I recognize, half sacrilegiously,
the situation for the poet and poetry: the context
is long since gone, but we go on living, persisting.
Though united with cherubim and seraphim, their song
of praise has no earth under it, the severed dream
of the old meets here the young people’s longing
to reverberate with meaning. . .

The dreams of the old, that is to say, those harkening back to a more deeply religious world, meets the longing of those who have no basis for connection with the divine. The poet, intuiting the sense of both young and old, stands to connect their song of praise with the earth beneath it. And throughout this collection, Sandell aims to do just that.

The occurrence of “Notation” in an Eastern Orthodox church is not the only invocation of the Slavic world. There are numerous references to Slavic cultures throughout the collection, revealing these various cultures’ persistent influence on Sandell’s work. Coyle explains that Sandell’s interest in Eastern Orthodoxy and the possibility of his converting are curbed only by the presence of a single clause in the conversion ceremony: the rejection of all of Satan’s works and pomp. “Do I really have to renounce all his works and pomp?”, the poet asks, “Couldn’t I just renounce the vast majority of them?”. The relationship to the Slavic world doesn’t end with one of its primary religions, though: there are a few Slavic poets present in the collection as well. A poem dedicated to the Russian poet Elena Shvarts, “The Evil One” is considered by Coyle to be a rather lighthearted example of Sandell’s sympathy toward some of the so-called “works and pomp” of Satan. Another poem, “Words for Justyna on Her Departure for a Retreat in Tushita”, written with Russian poet Regina Derieva “in mente”, is a meditation on the differences between the Eastern Buddhist conception of the world and a general Western conception. Though referencing many Western philosophical, mystical and poetic systems, Sandell ultimately finds his reason for appreciating the West in its sense of the tangible world as something connected to the intangible, rather than the former being an illusion of the latter. In this poem, as in many others, Sandell returns again and again to his appreciation of and efforts to affirm the material world. Many Russian poets have long been concerned with the connection of matter and spirit, and mention of such Russian poets helps to place these poems in a larger context of poetic thinking.
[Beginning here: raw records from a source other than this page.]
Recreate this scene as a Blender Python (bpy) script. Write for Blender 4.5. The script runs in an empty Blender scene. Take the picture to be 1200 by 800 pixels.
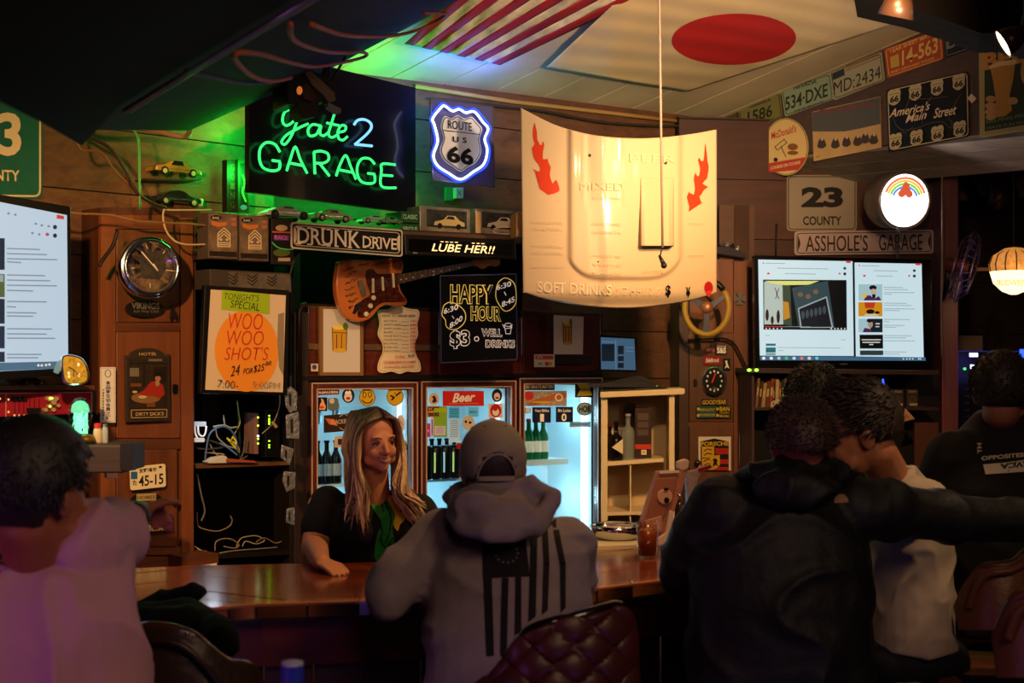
import bpy, bmesh, math, random
from mathutils import Vector, Matrix, noise
from mathutils.bvhtree import BVHTree
random.seed(7)
C = bpy.context.scene.collection
S = bpy.context.scene
F, HZ, CX, CZ = 1667.0, 425.0, 600.0, 1.77
V = Vector
# ---------------------------------------------------------------- camera
cd = bpy.data.cameras.new('camera'); cam = bpy.data.objects.new('camera', cd); C.objects.link(cam)
cam.location = (0, 0, CZ); cam.rotation_euler = (math.pi/2, 0, 0)
cd.sensor_width = 36; cd.lens = F*36/1200; cd.shift_y = 25/1200; cd.clip_start = .05; cd.clip_end = 60
cd.dof.use_dof = True; cd.dof.focus_distance = 6.6; cd.dof.aperture_fstop = 4.5
S.camera = cam
# ---------------------------------------------------------------- world and exposure
wd = bpy.data.worlds.new('world'); S.world = wd; wd.use_nodes = True
wd.node_tree.nodes['Background'].inputs[0].default_value = (.25, .13, .2, 1)
wd.node_tree.nodes['Background'].inputs[1].default_value = .008
S.view_settings.view_transform = 'Standard'; S.view_settings.look = 'None'
S.view_settings.exposure = 0.0; S.view_settings.gamma = 1; S.view_settings.use_curve_mapping = False
def P(px, py, Y): return V(((px-CX)/F*Y, Y, CZ-(py-HZ)/F*Y))
# ---------------------------------------------------------------- lamps of the room and added fills
def lamp(name, kind, loc, power, col, aim=None, size=.1, cone=60, blend=.5, size_y=None, diff=1, spec=1):
    l = bpy.data.lights.new(name, kind); o = bpy.data.objects.new(name, l); C.objects.link(o)
    l.energy = power; l.color = col; o.location = loc
    if kind == 'AREA':
        l.size = size
        if size_y: l.shape = 'RECTANGLE'; l.size_y = size_y
    else: l.shadow_soft_size = size
    if kind == 'SPOT': l.spot_size = math.radians(cone); l.spot_blend = blend
    if aim is not None: o.rotation_euler = (V(aim)-V(loc)).to_track_quat('-Z', 'Y').to_euler()
    l.specular_factor = spec
    return o
WARM = (1, .56, .22); WARM2 = (1, .68, .38); PURP = (.72, .2, .8)
lamp('ceiling_spot_or_fill', 'SPOT', (-.3, 3.6, 3.0), 78, (1, .68, .42), P(720, 215, 6.9), .04, 26, .8)
lamp('ceiling_spot_or_fill', 'SPOT', (-.75, 3.7, 3.0), 620, WARM, P(440, 330, 7.0), .04, 50, .9)
lamp('ceiling_spot_or_fill', 'SPOT', (-1.3, 3.2, 2.6), 420, WARM, P(190, 400, 6.0), .04, 60, .9)
lamp('ceiling_spot_or_fill', 'SPOT', (1.3, 4.4, 2.7), 430, WARM2, P(850, 30, 6.3), .06, 70, .9)
lamp('ceiling_spot_or_fill', 'SPOT', (1.2, 4.4, 3.1), 360, WARM, P(830, 470, 8.3), .05, 60, .9)
lamp('bar_spot_or_fill', 'SPOT', (.55, 4.35, 3.1), 120, WARM, P(520, 600, 4.8), .05, 75, .9)
lamp('purple_neon_glow', 'AREA', (-2.6, .9, .9), 17, PURP, (-.4, 3.8, 1.15), 1.0)
lamp('ceiling_spot_or_fill', 'SPOT', (.2, 4.3, 3.0), 130, WARM2, P(560, 480, 7.2), .05, 50, .9)  # fill added to brighten the cooler doors, no fixture belongs to it
lamp('bar_spot_or_fill', 'SPOT', (1.75, 3.7, 2.9), 60, WARM2, P(1110, 610, 4.3), .05, 34, .9)  # fill added to brighten the grey tee and the right chairs
lamp('warm_room_glow', 'AREA', (1.5, 1.0, 2.8), 24, WARM2, (-.6, 3.8, 1.2), .8)
lamp('pink_fill_light', 'AREA', (.3, .6, 2.7), 7, (1, .5, .52), (-1.0, 2.9, 1.2), .6)  # unseen fill added for the lit side of the pink tee
lamp('blue_neon_glow', 'AREA', (.9, 1.6, .6), 2.2, (.12, .12, 1), (.15, 3.3, .9), .35)
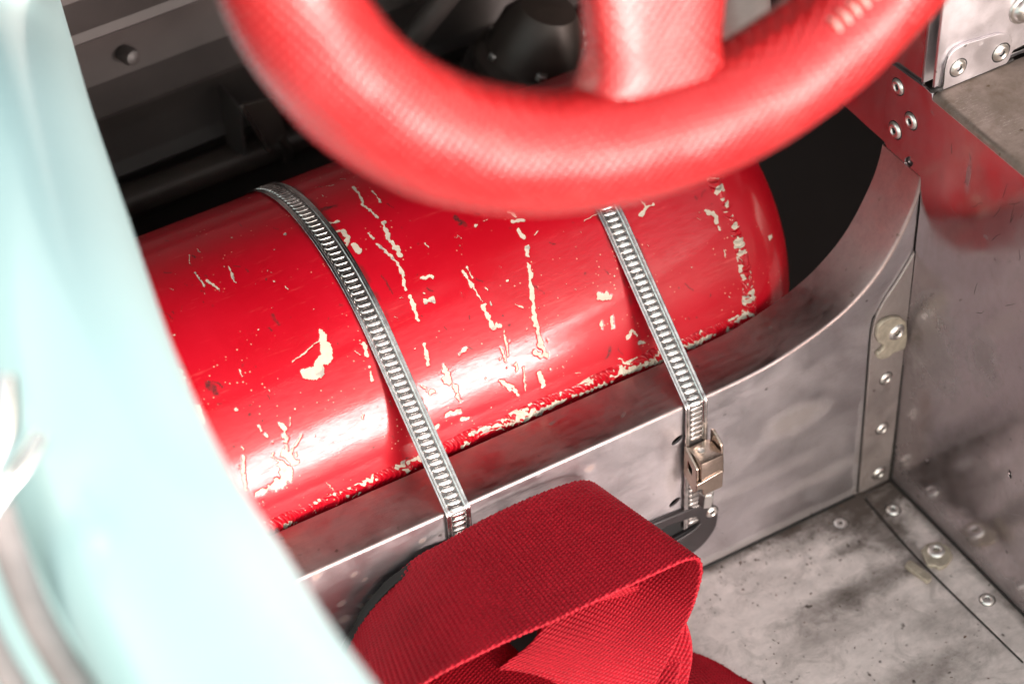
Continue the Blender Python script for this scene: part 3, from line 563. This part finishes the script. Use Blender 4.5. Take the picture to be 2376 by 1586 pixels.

Besides the Russians, Sandell shares many concerns with another Slavic poet, Czeslaw Milosz, to whom he directs the poem “Requiem for a Returnee”. Reflecting, again, on his own relation to the material world, Sandell positions himself in opposition to one of Milosz’s decisions. The Nobel-prize winning poet, who once asked “What is poetry which does not save nations or people?”, returned to Poland after spending much of his later life as an exile in California, and Sandell does not sympathize with this, as if it were a duty-bound move alone, done in answer to Milosz’s question, with the poet giving his life back to the people of his nation. However much this was Milosz’s motivation, and not simply a desire to return home after so long, Sandell would clearly prefer to have remained in California, where Milosz lived and taught at Berkeley as an émigré:

Oh Sappho, California, sweet music,
why does Czeslaw Milosz travel to Krakow
only, at the birth of his country, to die
like an utterly ordinary grey old man
when the long beaches’ mummifying heat
and a sea blue as a white cat’s eye
made a background suited to a Greek God,
youthful in jeans and drunk on exile
like Odysseus’s men on milk-sweet lotus?

The question may ultimately be ambiguous, but the evocation of California is not. For Sandell, poetry tries to praise, but it also delimits the heights of duty, and thus can remain reveling in the material world. Sandell is a sophisticate, moving easily through the world’s culture and religions, but he always returns to a tangible present to affirm it, choosing it over any enclosing ideals.

Despite this apparent love of the material world, the earlier-mentioned Gnostic strain is always present, creating a skepticism and hesitancy toward the world that is subtly present even in affirmations. In his poem “Trash Pile”, one of the best in the collection, Sandell finds in a pile of refuse a drama of matter aspiring to spirit, symbolically echoing a human longing for transcendence and benediction: “You dream in vain of the cocoon’s emancipation,/ for what higher purpose and meaning continuing to live,/ with only spasms standing in for the resurrection/ deep in the interior’s seething fermentation”. Sandell has a very real sense of what he is seeking, and what may still be generally sought in the daily lives of people, for he is a poet very present in his surroundings, not lost in metaphysical contemplation, nor closed to its possibility. He makes a practice of starting low, in a bar, a trash pile, or simply looking at pigeons, and then moves higher through thoughts or images, trying to connect the earth to a song of praise, to find that higher freedom promised by so many mysticisms. The poetry of Håkan Sandell, in the translations of Bill Coyle that capture well the musicality he claims “sang to him” in the originals, is fresh and lucid, playful but deeply intelligent. He is a poet open to the world’s cruelties and mysteries alike. I, for my part, am always interested in finding profoundly direct and spiritually urgent poetry translated from abroad, and I believe Sandell’s work is just that.

 

HÅKAN SANDELL was born in 1962 in Malmo, in southern Sweden, but has lived abroad for most of his adult life, in Denmark, Ireland, and Norway. He debuted at the age of nineteen, and has since published eighteen collections or pamphlets of poetry, most recently Ode till Demiurgen (Ode to the Demiurge) in 2013. He is also a translator and critic, and a co-founder of the artistic movement known as Retrogardism. He has received several major Swedish awards for his poetry and essays, and selections of his poetry have been translated into German and Hungarian.